The Firefly Concerto

Well, we did that, and it was fun and well received. The one thing I've learned since working with Bread and Puppet last summer is that you can either be a performer, or a documentarian, but rarely both simultaneously, it just doesn't work so great. This is my excuse for having no pictures, recordings or video to illustrate this spectacular event. Tragically, I'll have to rely on my writing skills to give you the image...

Picture if you will a large tree in the southern mountains, with low hanging branches. Beneath the tree, a wooden picnic table of indeterminate age, well weathered. On the table, an assortment of electronica- mixers, tape decks, ipod, synthesizer... From the tree branches hung candle lit teardrop shaped lanterns handmade from paper and wire, and an assortment of junk...saw blades, iron pipes, stove pipes, a dustpan, a fire extinguisher, lawnmower blades, the lid from a 55 gal steel drum, bits of metal from the scrap pile, and a tennis ball as a pendulum clapper. Speakers were hidden up in the tree branches and out of sight on the perimeter.
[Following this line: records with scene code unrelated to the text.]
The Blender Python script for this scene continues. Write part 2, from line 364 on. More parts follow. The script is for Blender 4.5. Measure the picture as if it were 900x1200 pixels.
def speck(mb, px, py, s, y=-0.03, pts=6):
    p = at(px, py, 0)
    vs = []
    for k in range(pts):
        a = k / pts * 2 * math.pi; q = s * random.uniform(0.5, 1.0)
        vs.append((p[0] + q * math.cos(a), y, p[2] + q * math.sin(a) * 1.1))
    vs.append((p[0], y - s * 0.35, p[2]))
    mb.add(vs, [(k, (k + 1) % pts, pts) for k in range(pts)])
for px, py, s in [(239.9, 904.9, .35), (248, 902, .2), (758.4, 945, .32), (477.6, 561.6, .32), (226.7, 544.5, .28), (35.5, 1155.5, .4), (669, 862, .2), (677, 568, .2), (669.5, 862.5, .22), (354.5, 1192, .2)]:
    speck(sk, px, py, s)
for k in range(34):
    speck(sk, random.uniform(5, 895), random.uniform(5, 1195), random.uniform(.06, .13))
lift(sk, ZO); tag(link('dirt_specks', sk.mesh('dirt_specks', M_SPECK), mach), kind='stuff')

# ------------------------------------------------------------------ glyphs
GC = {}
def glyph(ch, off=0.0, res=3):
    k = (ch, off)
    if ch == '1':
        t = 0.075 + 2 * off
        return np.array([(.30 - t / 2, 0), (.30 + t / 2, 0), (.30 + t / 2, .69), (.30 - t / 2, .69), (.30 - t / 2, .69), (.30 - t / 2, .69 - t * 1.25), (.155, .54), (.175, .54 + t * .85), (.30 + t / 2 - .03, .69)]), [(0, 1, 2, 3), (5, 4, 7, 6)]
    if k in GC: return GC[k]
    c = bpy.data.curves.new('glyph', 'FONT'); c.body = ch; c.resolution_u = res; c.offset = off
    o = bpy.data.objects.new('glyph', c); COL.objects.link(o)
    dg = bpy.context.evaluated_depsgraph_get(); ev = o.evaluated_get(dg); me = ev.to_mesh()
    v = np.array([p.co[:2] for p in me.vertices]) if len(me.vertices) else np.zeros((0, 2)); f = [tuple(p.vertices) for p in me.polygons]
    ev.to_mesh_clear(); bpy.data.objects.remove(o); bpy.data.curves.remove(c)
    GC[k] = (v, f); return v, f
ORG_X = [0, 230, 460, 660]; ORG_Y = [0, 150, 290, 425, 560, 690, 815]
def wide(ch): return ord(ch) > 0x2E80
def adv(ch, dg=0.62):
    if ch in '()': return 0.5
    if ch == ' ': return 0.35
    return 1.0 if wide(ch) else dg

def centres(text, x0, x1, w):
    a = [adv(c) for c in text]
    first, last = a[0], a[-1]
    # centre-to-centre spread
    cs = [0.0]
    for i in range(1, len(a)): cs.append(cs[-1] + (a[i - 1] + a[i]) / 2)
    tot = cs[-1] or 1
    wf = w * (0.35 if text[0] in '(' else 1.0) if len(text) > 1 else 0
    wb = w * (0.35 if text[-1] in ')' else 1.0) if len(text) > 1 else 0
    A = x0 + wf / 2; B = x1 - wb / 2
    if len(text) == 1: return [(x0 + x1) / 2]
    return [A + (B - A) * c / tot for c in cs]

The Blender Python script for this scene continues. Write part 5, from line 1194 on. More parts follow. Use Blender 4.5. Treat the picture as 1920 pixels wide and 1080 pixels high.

The whole arrangement was quite eclectic, and lovely in it's manner. The evening was post thunderstorm cloudy, warm, a bit of a breeze, and the fireflies danced merrily. People sprawled on the hillside as if at a Tanglewood performance on the green.

Mark W (dressed in a smashing blue seersucker suit and flipflops, with a coordinating bob marley t-shirt) ran the electronica: a mixer, synthesizer, ipod and the amp. He also managed the source material, which consisted of pre-recorded found sounds and collected loops compiled into loops that ran below the live elements. Yours truly (dressed in a black suit, white shirt, black tie, an altered straw panama and sandals) played the "instruments" hanging from the tree (several of them mic'd with custom made contact mics run through the mixer) with drumsticks, and a ping pong paddle. Mark W played the loops and ran the mixes, while I provided accompaniment as moved by the evening vibe. After a period of time, we let the loops run, sound cascading over the hillside and washing over the gathered crowd. We invited the people to take a turn playing the tree, and happily, several participated. All in all it was quite a beautiful late summer evening. The performance lasted approximately 45 minutes. A fine time was had ball all, and the tree looked lovely in it's candlelight and junk dressing.

After the show, beverages were consumed and all hanging and electronic elements removed, leaving the tree in it's original physical condition though somewhat sonically altered.

I hope this gives you some idea of what it was like. As you undoubtedly have heard many times before about many other things, you had to be there...

I'm not sure what I was (am) trying to accomplish by doing such projects, but they're fun and engaging and while a sure road to starvation and poverty, I enjoy doing them.

1 comment:

shara said...

I think you did a fine job describing it, and starvation and poverty aside (and bear in mind what feeds the soul may make the body better able to bear such things) I think making event-experiences like that is a wonderful job to be working at. If you ever need a wheelbarrow-steel drum or a sort of bamboo flute-xylophone-guiro to add to the gypsy circus orchestra, let me know. I'm working on prototypes.